6. In man we find a moral conscience, which threatens him when he is about to do wrong and torments him with remorse if he commits the wrong. Only an immaterial and spiritual nature is capable of such a conscience. Moral laws are not imposed on blind matter.

From all this we conclude that, although the human soul is dependent on the senses for the presentation of its proper object, which is the intelligible being of sensible things, it is not dependent on an organism in its specific operation, or in its being (since operation follows being, and the mode of operation follows the mode of being), or in its production, that is, the soul is not educed from matter.

Therefore, as we shall see in the next chapter, the human soul and the body unite in the one being of man in such a way that the soul does not depend on the body in being but communicates its being to the body.

The incorruptibility of the soul follows from the spirituality of the soul, or its intrinsic independence of matter.[1287] Every simple and subsisting form (that is, immaterial and intrinsically independent of matter) is incorruptible "per se" and "per accidens". But the human soul is not only simple, like the soul of the animal, it is also subsisting and intrinsically independent of matter. Therefore it cannot be corrupted either "per se" (because of its simplicity) or "per accidens" when the composite is corrupted (because of its intrinsic independence of matter both in being and in its specific operation).

By God's absolute power, of course, the soul can be annihilated, since annihilation is not repugnant and since the soul needs to be preserved by God. But by His power as directed by His wisdom God does not annihilate a creature which is both "per se" and "per accidens" incorruptible according to the laws established by God Himself. God does not annihilate the soul even miraculously or by an extraordinary use of His power, because, from the viewpoint of the end, there is no motive for such action; such an action is not good in itself, nor can it be directed to a greater good. On the other hand God can permit sin for a greater good, namely, for the manifestation of mercy and justice. The soul, therefore, is immortal by its very nature.

We see from this, in opposition to Scotus, that the immortality of the human soul is not only known by faith but can also be demonstrated by natural reason.

St. Thomas adds the following argument: "In cognitive beings desire follows knowledge. The senses know being only under the aspect of the here and now, but the intellect understands being absolutely and as it is in all time. Hence every being that possesses an intellect naturally desires to be at all times. A natural desire cannot be futile. Therefore every intellectual substance is incorruptible."[1288]
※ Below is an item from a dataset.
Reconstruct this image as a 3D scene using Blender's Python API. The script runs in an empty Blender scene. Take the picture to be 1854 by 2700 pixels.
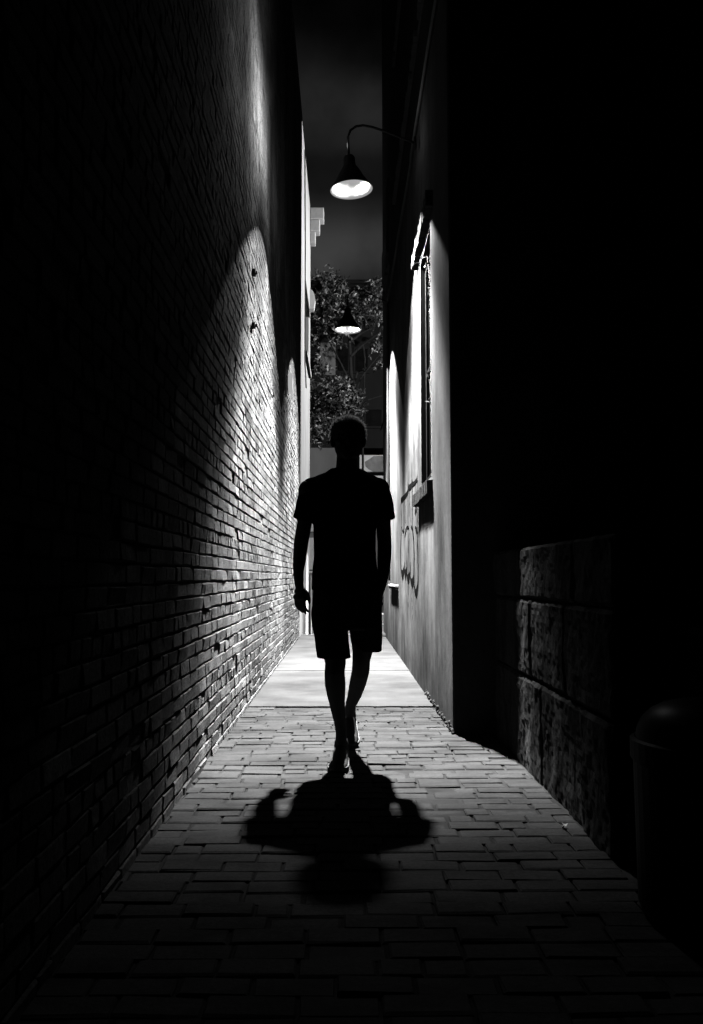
import bpy, bmesh, math, random
from mathutils import Vector, Matrix, noise
random.seed(11)
R = math.radians
S = bpy.context.scene
COL = S.collection

# ------------------------------------------------------------------ camera
F, CU, CV, EYE = 2200.0, 927.0, 1350.0, 1.0
PITCH, YAW = math.atan(172.0/F), math.atan(20.0/F)
def ray(u, v):
    x, z, y = (u-CU)/F, (CV-v)/F, 1.0
    y, z = y*math.cos(PITCH)-z*math.sin(PITCH), y*math.sin(PITCH)+z*math.cos(PITCH)
    return Vector((x*math.cos(YAW)+y*math.sin(YAW), -x*math.sin(YAW)+y*math.cos(YAW), z))
def at(u, v, Y):            # measured point of the photograph at its real distance down the alley
    d = ray(u, v); return d*(Y/d.y)+Vector((0, 0, EYE))
def atx(u, v, X):
    d = ray(u, v); return d*(X/d.x)+Vector((0, 0, EYE))
cd = bpy.data.cameras.new('camera'); cam = bpy.data.objects.new('camera', cd); COL.objects.link(cam)
cam.location = (0, 0, EYE)
cam.rotation_euler = (R(90)+PITCH, 0, -YAW)
cd.sensor_fit = 'VERTICAL'; cd.sensor_height = 24; cd.lens = 24*F/2700
cd.clip_start = 0.05; cd.clip_end = 2000
S.camera = cam

# ------------------------------------------------------------------ materials
def nodes(name):
    m = bpy.data.materials.new(name); m.use_nodes = True
    nt = m.node_tree; b = nt.nodes['Principled BSDF']
    return m, nt, b
def N(nt, t, **k):
    n = nt.nodes.new(t)
    for a, v in k.items():
        if a in n.inputs: n.inputs[a].default_value = v
        else: setattr(n, a, v)
    return n
def L(nt, a, b): nt.links.new(a, b)
def noise_tex(nt, scale, vec=(1, 1, 1), detail=4, rough=.6):
    g = N(nt, 'ShaderNodeNewGeometry'); mp = N(nt, 'ShaderNodeMapping'); mp.inputs['Scale'].default_value = vec
    L(nt, g.outputs['Position'], mp.inputs['Vector'])
    t = N(nt, 'ShaderNodeTexNoise'); t.inputs['Scale'].default_value = scale; t.inputs['Detail'].default_value = detail
    t.inputs['Roughness'].default_value = rough
    L(nt, mp.outputs[0], t.inputs['Vector']); return t.outputs['Fac']
def ramp(nt, fac, a, b, lo, hi):
    m = N(nt, 'ShaderNodeMapRange'); m.inputs['From Min'].default_value = a; m.inputs['From Max'].default_value = b
    m.inputs['To Min'].default_value = lo; m.inputs['To Max'].default_value = hi
    L(nt, fac, m.inputs['Value']); return m.outputs[0]
def mul(nt, a, b, op='MULTIPLY'):
    m = N(nt, 'ShaderNodeMath', operation=op)
    for i, x in enumerate((a, b)):
        if isinstance(x, (int, float)): m.inputs[i].default_value = x
        else: L(nt, x, m.inputs[i])
    return m.outputs[0]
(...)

The brute animal does not desire to be always but only here and now, for example, at the moment when it is threatened with death, because the animal does not know being absolutely in all time. Man himself does not naturally desire the immortality of his body, which is naturally mortal, but the soul of man, which knows being absolutely as in all time, naturally desires to be always, and this is a sign that the soul is naturally immortal. This desire of the soul is not a conditional and inefficacious desire, like the desire for the beatific vision, which is essentially supernatural and gratuitous; this desire is for the natural being of the soul to be preserved continually.

Finally, from the fact that the human soul is spiritual it follows that it is not in the potency of matter like the soul of the animal, nor can it be produced by generation. It can be produced only by God by creation from nothing, that is, from no pre-existing subject.[1289] That which operates independently of matter also exists and becomes, or rather is produced, independently of matter. Hence we find among the twenty-four propositions approved by the Sacred Congregation of Studies (1914): "Intellectuality necessarily follows immateriality, and the degree of intellectuality depends on the degree of remoteness from matter" (no. 18).

The human intelligence, therefore, is the lowest of all the intelligences, and correspondingly its proportionate object is the lowest intelligible being, namely, that of sensible things, in which as in a mirror the human intelligence knows higher things.